The result is something that owes something to the underground comix of the 1960s, the world creation of animated cartoons and Bell’s own vision of the world which might be best summed up as savage, acid-flavoured whimsy.

In Stoppy our eponymous hero works for Monsieur Moustache on a processing plant factory line removing the brains from “small beings” who are then transformed into private security. (Listen, that’s all in the first two pages. Things get much more complicated and weirder than that).

You can, if you like, unpick an attack on capitalist organisation in Stroppy but, really, it’s a bit like mining for gold in a wheat field. The stuff in front of you is what matters. And that’s the complexity of Bell’s vision of the world as put down on the page.

To be honest, the story here doesn’t do much for me, but there’s a visceral quality to Bell’s casual cartoon violence and sequence in which he gives us tableaus which incorporate both a music contest and a crazy golf game is remarkable. It also made me think of Ken Reid’s Jonah comic strips in The Beano. Like Reid, Bell knows quite how far you can stretch the form. And how much fun you can have in doing so.

 

Melody: Story of a Nude Dancer Sylvie Rancourt, Drawn & Quarterly, £15.15.
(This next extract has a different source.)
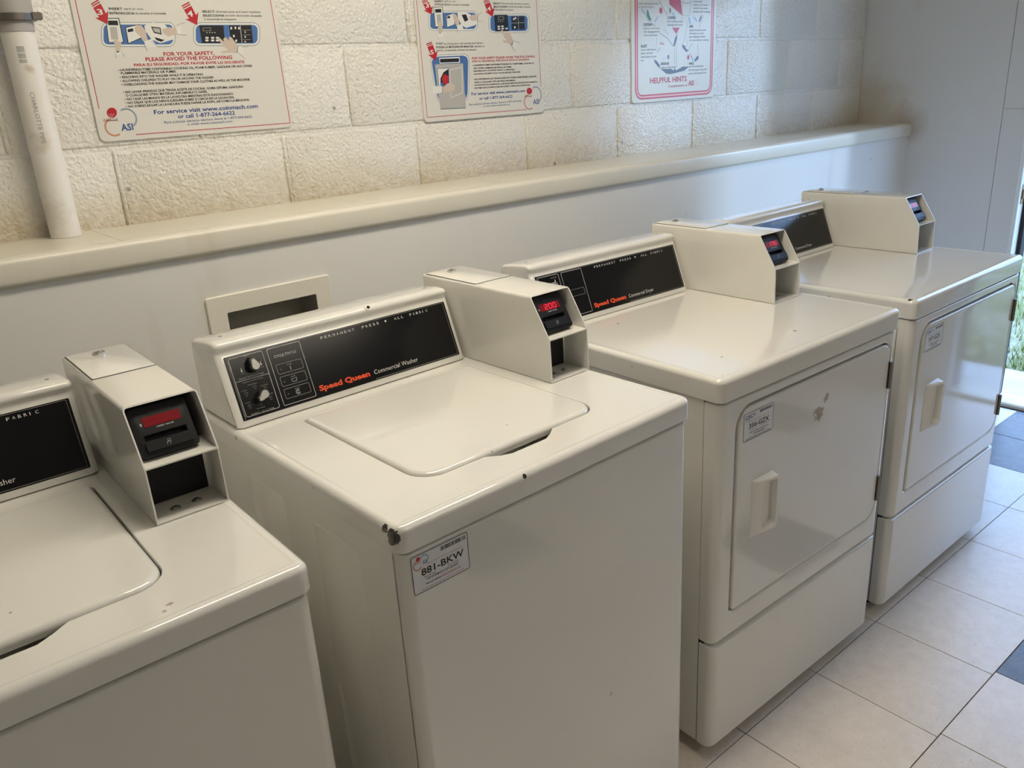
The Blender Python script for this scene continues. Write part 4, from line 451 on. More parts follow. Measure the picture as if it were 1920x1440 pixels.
SIGN3 = {'T': [('r', 1, 'HELPFUL HINTS', 0.0834, 0.283, 0.057, 0.0173), ('r', 0, 'Compliments of', 0.1787, 0.2868, 0.0394, 0.0086), ('r', 1, 'ASI', 0.2927, 0.3238, 0.0412, 0.0168), ('k', 1, 'CATSUP', 0.0483, 0.0937, 0.2414, 0.0083), ('k', 1, 'COFFEE', 0.1719, 0.2168, 0.2629, 0.0085), ('k', 1, 'RUST', 0.0369, 0.0671, 0.1734, 0.0084), ('k', 1, 'GREASE', 0.1379, 0.1838, 0.1153, 0.0083), ('k', 1, 'WAX', 0.2942, 0.323, 0.1114, 0.0085), ('k', 1, 'INK', 0.2941, 0.3158, 0.2356, 0.0082), ('q', 0, 'stain with bleach that', 0.0263, 0.1252, 0.3082, 0.0059), ('q', 0, 'is safe for fabric', 0.0263, 0.1, 0.2974, 0.0059), ('q', 0, 'soak in cold water', 0.0494, 0.1342, 0.2312, 0.0061), ('q', 0, 'rub detergent into', 0.0502, 0.1324, 0.2204, 0.0061), ('q', 0, 'stain and wash', 0.0494, 0.1196, 0.2096, 0.006), ('q', 0, 'pour boiling water', 0.172, 0.2574, 0.253, 0.0062), ('q', 0, 'through the stain', 0.1721, 0.2536, 0.2418, 0.0062), ('q', 0, 'cover with lemon', 0.0361, 0.1145, 0.1638, 0.0062), ('q', 0, 'juice and salt', 0.036, 0.0971, 0.1526, 0.0062), ('q', 0, 'then place in the', 0.0367, 0.1154, 0.1414, 0.0062), ('q', 0, 'sun', 0.0367, 0.0507, 0.1296, 0.0062), ('q', 0, 'soak in club soda', 0.138, 0.2209, 0.1044, 0.0064), ('q', 0, 'apply hairspray and', 0.2932, 0.3876, 0.2246, 0.0064), ('q', 0, 'rub with dry cloth', 0.2935, 0.3751, 0.2135, 0.0064), ('q', 0, 'put rubbing alcohol', 0.2938, 0.3842, 0.2025, 0.0065), ('q', 0, 'on area before washing', 0.2941, 0.405, 0.1913, 0.0064), ('q', 0, 'put wax between', 0.2944, 0.3793, 0.103, 0.0066), ('q', 0, 'brown paper bag and', 0.2947, 0.3981, 0.0912, 0.0066), ('q', 0, 'press with warm iron', 0.295, 0.3942, 0.0794, 0.0066), ('q', 0, 'brush well', 0.3133, 0.3614, 0.3182, 0.0063), ('q', 0, 'soak in cold water', 0.3137, 0.3989, 0.3073, 0.0063), ('q', 0, 'wash in hot water', 0.314, 0.3972, 0.2966, 0.0063), ('q', 0, 'sponge with cooking', 0.3123, 0.4098, 0.2854, 0.0063)], 'P': [('r', 3, [(0.182, 0.3278), (0.2436, 0.3289), (0.2537, 0.2757), (0.1834, 0.3104)]), ('r', 3, [(0.198, 0.2358), (0.2395, 0.2357), (0.2225, 0.2146)]), ('v', 3, [(0.0683, 0.2929), (0.0735, 0.2895), (0.0804, 0.2735), (0.0887, 0.262), (0.0861, 0.2562), (0.0747, 0.2608), (0.0645, 0.2734)]), ('r', 3, [(0.1473, 0.2897), (0.147, 0.2866), (0.1458, 0.2837), (0.1439, 0.2814), (0.1415, 0.2799), (0.1389, 0.2794), (0.1363, 0.2799), (0.1339, 0.2813), (0.132, 0.2836), (0.1308, 0.2864), (0.1303, 0.2896), (0.1307, 0.2927), (0.1319, 0.2956), (0.1337, 0.2979), (0.1361, 0.2993), (0.1387, 0.2999), (0.1414, 0.2994), (0.1437, 0.298), (0.1457, 0.2957), (0.1469, 0.2929)]), ('q', 3, [(0.192, 0.2906), (0.1918, 0.2877), (0.1912, 0.2851), (0.1902, 0.283), (0.1889, 0.2817), (0.1874, 0.2812), (0.1859, 0.2816), (0.1846, 0.283), (0.1835, 0.285), (0.1828, 0.2876), (0.1825, 0.2905), (0.1827, 0.2934), (0.1834, 0.296), (0.1844, 0.2981), (0.1857, 0.2995), (0.1871, 0.2999), (0.1886, 0.2995), (0.1899, 0.2982), (0.191, 0.2961), (0.1917, 0.2935)]), ('q', 3, [(0.3608, 0.2788), (0.3632, 0.269), (0.3552, 0.2556), (0.3456, 0.2531), (0.3494, 0.2641)]), ('o', 3, [(0.1326, 0.188), (0.1463, 0.1895), (0.159, 0.1829), (0.1543, 0.1803), (0.1346, 0.1815)]), ('q', 3, [(0.1858, 0.1402), (0.1856, 0.1378), (0.1848, 0.1357), (0.1834, 0.134), (0.1818, 0.1329), (0.1799, 0.1326), (0.1781, 0.133), (0.1764, 0.1341), (0.175, 0.1359), (0.1741, 0.1381), (0.1738, 0.1405), (0.1741, 0.1429), (0.1749, 0.145), (0.1762, 0.1467), (0.1779, 0.1478), (0.1797, 0.1481), (0.1816, 0.1477), (0.1833, 0.1465), (0.1846, 0.1448), (0.1855, 0.1426)]), ('r', 3, [(0.2964, 0.1365), (0.2962, 0.1341), (0.2954, 0.1319), (0.294, 0.1302), (0.2923, 0.1291), (0.2903, 0.1287), (0.2884, 0.1292), (0.2866, 0.1303), (0.2852, 0.1321), (0.2842, 0.1344), (0.2838, 0.1368), (0.2841, 0.1393), (0.2849, 0.1415), (0.2863, 0.1432), (0.288, 0.1443), (0.2899, 0.1446), (0.2919, 0.1442), (0.2937, 0.143), (0.2951, 0.1412), (0.2961, 0.139)]), ('r', 3, [(0.3012, 0.1456), (0.3011, 0.1449), (0.3008, 0.1442), (0.3002, 0.1436), (0.2995, 0.1433), (0.2988, 0.1432), (0.298, 0.1433), (0.2973, 0.1437), (0.2967, 0.1443), (0.2963, 0.145), (0.2962, 0.1457), (0.2963, 0.1465), (0.2966, 0.1472), (0.2972, 0.1477), (0.2979, 0.1481), (0.2986, 0.1482), (0.2994, 0.148), (0.3001, 0.1477), (0.3007, 0.1471), (0.3011, 0.1464)]), ('q', 3, [(0.3115, 0.1394), (0.3114, 0.1382), (0.3109, 0.1371), (0.3102, 0.1362), (0.3093, 0.1357), (0.3083, 0.1355), (0.3072, 0.1357), (0.3062, 0.1363), (0.3055, 0.1372), (0.305, 0.1384), (0.3048, 0.1396), (0.3049, 0.1408), (0.3053, 0.1419), (0.3061, 0.1428), (0.307, 0.1433), (0.308, 0.1435), (0.3091, 0.1433), (0.31, 0.1427), (0.3108, 0.1418), (0.3113, 0.1407)]), ('s', 3, [(0.1045, 0.1348), (0.1194, 0.1285), (0.1344, 0.1148), (0.1353, 0.1046), (0.1214, 0.1128), (0.1069, 0.1252)]), ('s', 3, [(0.1392, 0.1026), (0.1994, 0.1007), (0.2068, 0.0944), (0.2148, 0.1023), (0.2231, 0.0951), (0.26, 0.1069), (0.2943, 0.1054), (0.2674, 0.0925), (0.22, 0.0865), (0.1895, 0.0838), (0.1673, 0.0865)]), ('s', 3, [(0.2265, 0.2158), (0.226, 0.2001), (0.2143, 0.1761), (0.2054, 0.175), (0.2139, 0.2003)]), ('s', 3, [(0.255, 0.1804), (0.2716, 0.1753), (0.276, 0.1666), (0.2895, 0.1602), (0.2805, 0.154), (0.2699, 0.1606), (0.2561, 0.1706)]), ('s', 3, [(0.3379, 0.1389), (0.3507, 0.1404), (0.348, 0.1291), (0.3299, 0.1215), (0.3254, 0.1276)]), ('l', 3, [(0.0362, 0.2933), (0.0421, 0.2942), (0.0589, 0.2791), (0.0529, 0.2781)]), ('l', 3, [(0.1032, 0.2532), (0.1094, 0.2542), (0.1254, 0.271), (0.1193, 0.27)]), ('l', 3, [(0.1973, 0.2836), (0.2036, 0.2846), (0.213, 0.2738), (0.2066, 0.2728)]), ('l', 3, [(0.2866, 0.2675), (0.2932, 0.2685), (0.3029, 0.2482), (0.2963, 0.2472)]), ('l', 3, [(0.3148, 0.2696), (0.3214, 0.2706), (0.3404, 0.2568), (0.3337, 0.2558)]), ('l', 3, [(0.118, 0.1572), (0.1243, 0.1581), (0.1386, 0.1724), (0.1324, 0.1715)]), ('l', 3, [(0.1437, 0.132), (0.15, 0.1328), (0.1706, 0.1405), (0.1643, 0.1397)]), ('l', 3, [(0.307, 0.1338), (0.3138, 0.1347), (0.3269, 0.1226), (0.3201, 0.1218)])], 'L': [('k', 2, 0.0014, [(0.1278, 0.3223), (0.1729, 0.2752)]), ('k', 2, 0.0008, [(0.1811, 0.3092), (0.1709, 0.2787)]), ('k', 2, 0.0008, [(0.1835, 0.3081), (0.2529, 0.274)]), ('k', 2, 0.0008, [(0.2558, 0.3244), (0.2549, 0.2757), (0.2931, 0.2743), (0.3007, 0.3251)]), ('k', 2, 0.0012, [(0.2498, 0.3196), (0.2641, 0.3146), (0.2887, 0.3149), (0.3017, 0.3203)]), ('k', 2, 0.0008, [(0.2861, 0.2554), (0.2592, 0.1779)]), ('k', 2, 0.0008, [(0.0615, 0.294), (0.0596, 0.2757), (0.069, 0.2596), (0.0861, 0.2527)]), ('k', 2, 0.0014, [(0.0956, 0.2469), (0.1091, 0.2406)]), ('k', 2, 0.0014, [(0.1343, 0.2187), (0.1738, 0.2018), (0.2054, 0.175)]), ('k', 2, 0.0008, [(0.1557, 0.2328), (0.1777, 0.2137)]), ('k', 2, 0.0008, [(0.2124, 0.1713), (0.2146, 0.1151)]), ('k', 2, 0.0008, [(0.2226, 0.2098), (0.2258, 0.1037)]), ('k', 2, 0.001, [(0.3131, 0.1858), (0.3008, 0.1748), (0.2896, 0.1577)]), ('k', 2, 0.001, [(0.3419, 0.1842), (0.3474, 0.1492), (0.3495, 0.1379)]), ('k', 2, 0.0008, [(0.1181, 0.2059), (0.1152, 0.1728)]), ('k', 2, 0.001, [(0.3715, 0.2776), (0.3657, 0.2605), (0.3475, 0.2347)]), ('k', 2, 0.0008, [(0.2529, 0.274), (0.2511, 0.2626)]), ('k', 2, 0.0006, [(0.271, 0.1997), (0.2845, 0.1898), (0.2832, 0.1775), (0.2738, 0.1715)]), ('o', 2, 0.001, [(0.3284, 0.0588), (0.3578, 0.0588)]), ('o', 2, 0.001, [(0.3287, 0.0507), (0.3581, 0.0505)]), ('o', 2, 0.001, [(0.3289, 0.0422), (0.3584, 0.0421)])], 'A': []}

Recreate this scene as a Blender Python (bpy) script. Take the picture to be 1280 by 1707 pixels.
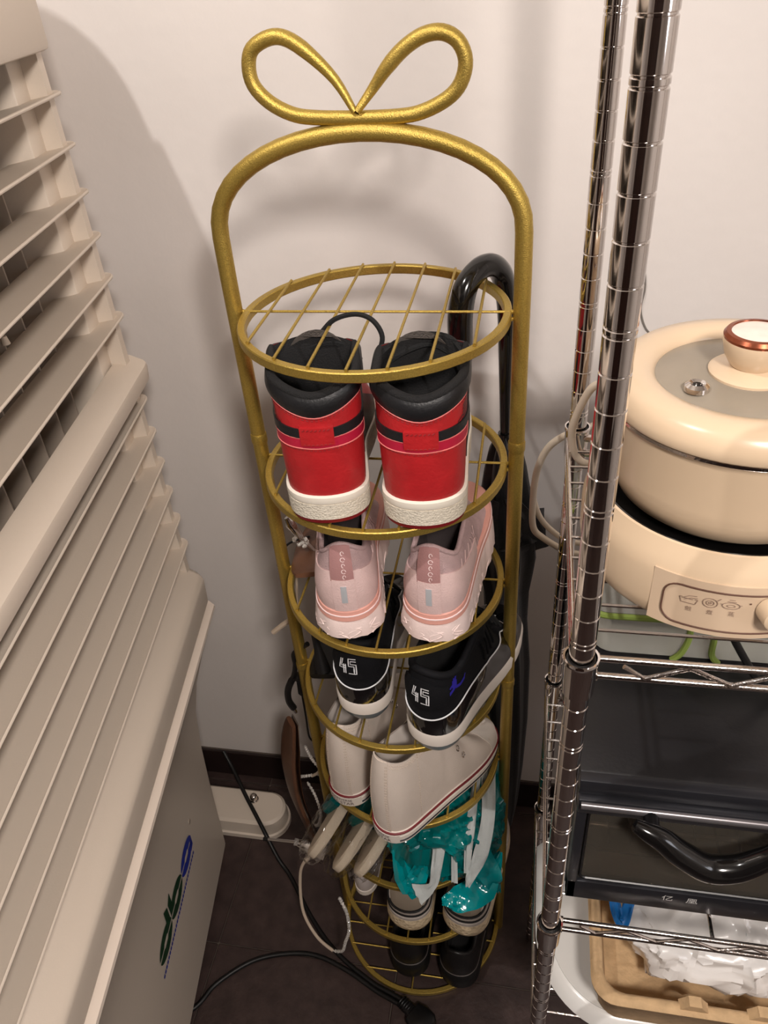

At the start of the 1980s Sylvie Rancourt moved to Montreal and started dancing in strip clubs. In 1985 she started recording her experiences in strip form. The result was Canada’s first autobiographical comic. This book collects six of her comics into book form and the result is singular, a seemingly off-the-cuff account of a life lived on the margins.

Rancourt’s stories are post-watershed soap operas. It’s about the jealousies among dancers, the casual awfulness and sometime kindness of the strip club punters and the selfish uselessness of Melody’s boyfriend Nick (who is on this evidence, quite frankly an utter pillock).

Rancourt is not retelling her story from a feminist perspective here. There is no real reflection on the world in which she inhabits (if anything it seems like she enjoys the work to some degree). She is certainly not animated by anger or disgust. There’s a this-is-what-it-is-like quality to her storytelling.

Her art, meanwhile, is unsophisticated. You could push it and call it naïve. But for all that there is a crudeness to her character drawing you are never confused or unsure what is happening on the page. It is effective and has some lovely offhand grace notes from time to time.

Yes, there is a lot of nudity. The odd sex scene too. But given the simplicity of the art it’s hard to argue that any of it is titillating. This is not pornographic spectacle.

What it is, instead, is an example of how lines on paper – even very crude lines – can take on a personality if you are consistent and you have a story to tell. Rancourt certainly has that.